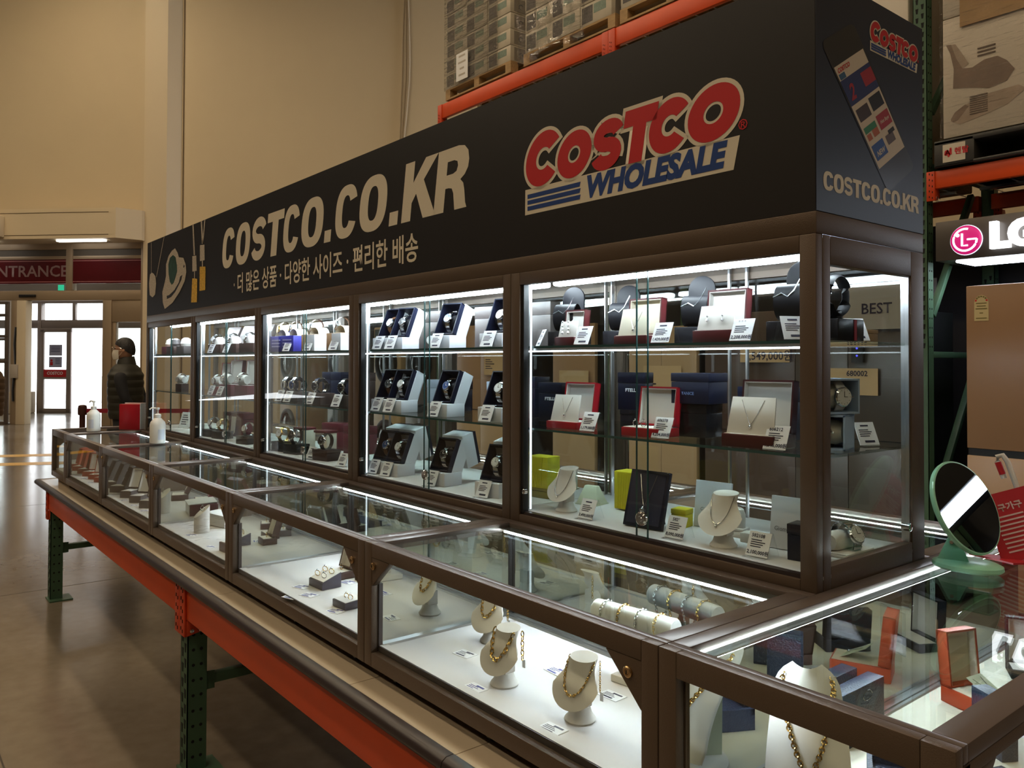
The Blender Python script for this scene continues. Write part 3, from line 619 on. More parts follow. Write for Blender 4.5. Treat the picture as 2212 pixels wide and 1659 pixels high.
# ================================================================== TALL CASES
ZC, ZSM, ZSB, ZST = 1.048, 1.7415, 1.7849, 2.2545
TZ0, TZ1 = 1.075, 1.707         # glass opening
SH = (1.537, 1.309, 1.080)      # top shelf, middle shelf, case floor
TFL = 0.034
def b_tall(end):
    P = []; w = W
    m = MB(); l, r = 0.040, 0.036
    m.box((0.0008, 0, ZC), (l, 0.024, ZSM)); m.box((w - r, 0, ZC), (w - 0.0008, 0.024, ZSM)); m.box((l, 0, ZC), (w - r, 0.024, TZ0 - 0.004)); m.box((l, 0, TZ1), (w - r, 0.024, ZSM))
    P.append(('front_frame', m.mesh('case_front_frame', brown, bevel=0.002), []))
    m = MB(); m.box((0.0008, D - 0.024, ZC), (0.03, D, ZSM)); m.box((w - 0.03, D - 0.024, ZC), (w - 0.0008, D, ZSM)); m.box((0.03, D - 0.024, ZC), (w - 0.03, D, TZ0)); m.box((0.03, D - 0.024, TZ1 + 0.01), (w - 0.03, D, ZSM))
    P.append(('rear_frame', m.mesh('case_rear_frame', brown), []))
    m = MB(); m.box((0.0008, 0.024, ZC), (w - 0.0008, D - 0.024, 1.073)); P.append(('base', m.mesh('case_base', brown), []))
    m = MB(); m.box((0.0008, 0.024, 1.073), (w - 0.0008, D - 0.024, SH[2])); P.append(('deck', m.mesh('case_deck', deck), []))
    m = MB(); m.box((0.0008, 0.024, 1.735), (w - 0.0008, D - 0.024, ZSM)); P.append(('ceiling_plate', m.mesh('case_ceiling', mat('brushed_case_ceiling', (0.34, 0.36, 0.40), 0.18, 0.9)), []))
    # front sliding panes with green polished edges
    for nme, x0, x1, y in (('sliding_pane', l, w * 0.5 + 0.03, 0.012), ('sliding_pane', w * 0.5 - 0.012, w - r, 0.020)):
        m = MB(); m.box((x0, y, TZ0 - 0.004), (x1, y + 0.004, TZ1 + 0.002)); pm = m.mesh('case_sliding_pane', glass)
        m = MB(); xe_ = x1 if x0 == l else x0; m.box((xe_ - 0.0010, y - 0.0002, TZ0 - 0.004), (xe_ + 0.0010, y + 0.0042, TZ1)); P.append((nme, pm, [('pane_edge', m.mesh('case_pane_edge', edgeg), 0)]))
    m = MB(); m.box((0.03, D - 0.014, TZ0), (w - 0.03, D - 0.010, TZ1 + 0.01)); P.append(('rear_pane', m.mesh('case_rear_pane', glass), []))
    # glass shelves on clips
    for z in SH[:2]:
        m = MB(); m.box((0.012, 0.036, z - 0.006), (w - 0.012, D - 0.03, z)); sm = m.mesh('case_shelf', shelfg)
        m = MB(); m.box((0.012, 0.0345, z - 0.006), (w - 0.012, 0.0362, z)); P.append(('shelf', sm, [('shelf_edge', m.mesh('case_shelf_edge', edgeg), 0)]))
    m = MB()
    for z in SH[:2]:
        for y in (0.06, D - 0.05):
            for x in (0.012, w - 0.022): m.box((x, y - 0.006, z - 0.016), (x + 0.010, y + 0.006, z - 0.006))
    P.append(('shelf_clip', m.mesh('case_shelf_clips', chrome), []))
    m = MB()
    for x in (0.012, w - 0.016): m.box((x, 0.05, SH[2]), (x + 0.004, 0.062, 1.735)); m.box((x, D - 0.06, SH[2]), (x + 0.004, D - 0.048, 1.735))
    m.box((w * 0.46, D - 0.036, SH[2]), (w * 0.46 + 0.006, D - 0.028, 1.735)); m.box((w * 0.52, D - 0.036, SH[2]), (w * 0.52 + 0.006, D - 0.028, 1.735))
    P.append(('shelf_rail', m.mesh('case_shelf_rails', alu), []))
    m = MB(); m.box((0.0, 0.024, SH[2]), (0.010, 0.038, 1.735)) ; m.box((l - 0.001, 0.006, TZ0), (l + 0.012, 0.024, TZ1)); P.append(('side_channel', m.mesh('case_side_channel', black), []))
    m = MB(); m.box((l, 0.008, TZ0 - 0.004), (w - r, 0.030, TZ0 + 0.004)); P.append(('bottom_track', m.mesh('case_bottom_track', rubber), []))
    m = MB()
    for k in range(58): x = 0.03 + k * 0.0152; m.box((x, 0.050, 1.722), (x + 0.0095, 0.122, 1.7345))
    rib = m.mesh('case_ribbed_lens', led_rib)
    m = MB(); m.box((0.02, 0.036, 1.728), (w - 0.02, 0.128, 1.7352)); P.append(('lamp_tray', m.mesh('case_lamp_tray', mat('lamp_tray_grey', (0.10, 0.11, 0.13), 0.4)), [('ribbed_lens', rib, 0)]))
    m = MB(); m.box((0.02, 0.140, 1.714), (w - 0.02, 0.172, 1.730)); tube = m.mesh('case_tube', led_case, bevel=0.006)
    m = MB(); m.box((0.015, 0.132, 1.730), (w - 0.015, 0.182, 1.7352)); P.append(('tube_holder', m.mesh('case_tube_holder', alu), [('tube', tube, 0)]))
    st = led_mesh('case_shelf_led', 0.02, w - 0.02, 0.040, 0.046, SH[0] - 0.0165, SH[0] - 0.0128, led_shelf)
    m = MB(); m.box((0.012, 0.037, SH[0] - 0.0128), (w - 0.012, 0.056, SH[0] - 0.0065)); P.append(('shelf_led_rail', m.mesh('case_shelf_led_rail', alu), [('led_strip', st, 0)]))
    fl_ = led_mesh('case_front_led', 0.045, w - 0.04, 0.027, 0.034, 1.716, 1.7245, led_case)  # hidden strip added behind the top rail to brighten item fronts
    m = MB(); m.box((0.03, 0.0255, 1.7246), (w - 0.03, 0.0355, 1.7352)); P.append(('front_led_rail', m.mesh('case_front_led_rail', alu), [('led_strip', fl_, 0)]))
    m = MB(); m.box((l + 0.0122, 0.028, SH[2] + 0.004), (l + 0.0150, 0.033, 1.70)); P.append(('side_led', m.mesh('case_side_led', led_side), []))
    xx = w * 0.5 - 0.035
    m = MB(); m.lathe([(0.0165, 0), (0.0165, 0.006), (0.013, 0.009), (0.007, 0.009), (0.007, 0.007), (0.005, 0.010)], 20, M=T(xx + 0.05, 0.012, 1.125) @ RX(PI / 2)); P.append(('lock', m.mesh('case_lock', chrome), []))
    m = MB(); m.lathe([(0.007, 0), (0.007, 0.01), (0.004, 0.012)], 12, M=T(l + 0.016, 0.012, 1.135) @ RX(PI / 2)); m.box((l + 0.003, 0.006, 1.128), (l + 0.012, 0.012, 1.142)); P.append(('stop_knob', m.mesh('case_stop_knob', chrome), []))
    if end:
        y0, y1 = 0.052, 0.392
        m = MB(); m.box((w - 0.022, 0.024, ZC), (w, y0, ZSM)); m.box((w - 0.022, y1, ZC), (w, D - 0.0, ZSM)); m.box((w - 0.022, y0, ZC), (w, y1, 1.096)); m.box((w - 0.022, y0, 1.685), (w, y1, ZSM))
        P.append(('end_frame', m.mesh('case_end_frame', brown, bevel=0.002), []))
        m = MB(); m.box((w - 0.012, y0, 1.09), (w - 0.008, y1, 1.69)); P.append(('end_pane', m.mesh('case_end_pane', glass), []))
        m = MB(); m.box((w - 0.0215, y1 - 0.006, 1.096), (w - 0.004, y1 + 0.001, 1.685)); P.append(('pane_trim', m.mesh('case_pane_trim', alu), []))
        m = MB(); m.lathe([(0.009, 0), (0.009, 0.018), (0.006, 0.02)], 14, M=T(w - 0.012, y1 - 0.022, 1.132) @ RY(PI / 2)); P.append(('end_lock', m.mesh('case_end_lock', chrome), []))
    else:
        m = MB(); m.box((w - 0.010, 0.038, SH[2]), (w - 0.006, D - 0.03, 1.735)); P.append(('side_pane', m.mesh('case_side_pane', glass), []))
    return P
TN = ['tall glass case nearest the entrance', 'second tall glass case from the entrance', 'middle tall glass case', 'fourth tall glass case from the entrance', 'tall glass case at the corner end']
TS = ['entrance-end case', 'second case', 'middle case', 'fourth case', 'corner case']
t4 = b_tall(False); t5 = b_tall(True)
for k in range(5):
    put(t5 if k == 4 else t4, 'display_case', ['brown framed ' + TN[0] + ', holding few boxes', 'brown framed ' + TN[1] + ', with red boxes', 'brown framed ' + TN[2] + ', with blue and maroon boxes', 'brown framed ' + TN[3] + ', full of white watch boxes', 'brown framed ' + TN[4] + ', with jewellery and yellow boxes'][k],
        'display case', (-W * (5 - k), 0, 0), group='tall glass display cases')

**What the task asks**
Locate each line with the word "from" and copy it.

**Solution to the problem**
The Blender Python script for this scene continues. Write part 3, from line 619 on. More parts follow. Write for Blender 4.5. Treat the picture as 2212 pixels wide and 1659 pixels high.
TN = ['tall glass case nearest the entrance', 'second tall glass case from the entrance', 'middle tall glass case', 'fourth tall glass case from the entrance', 'tall glass case at the corner end']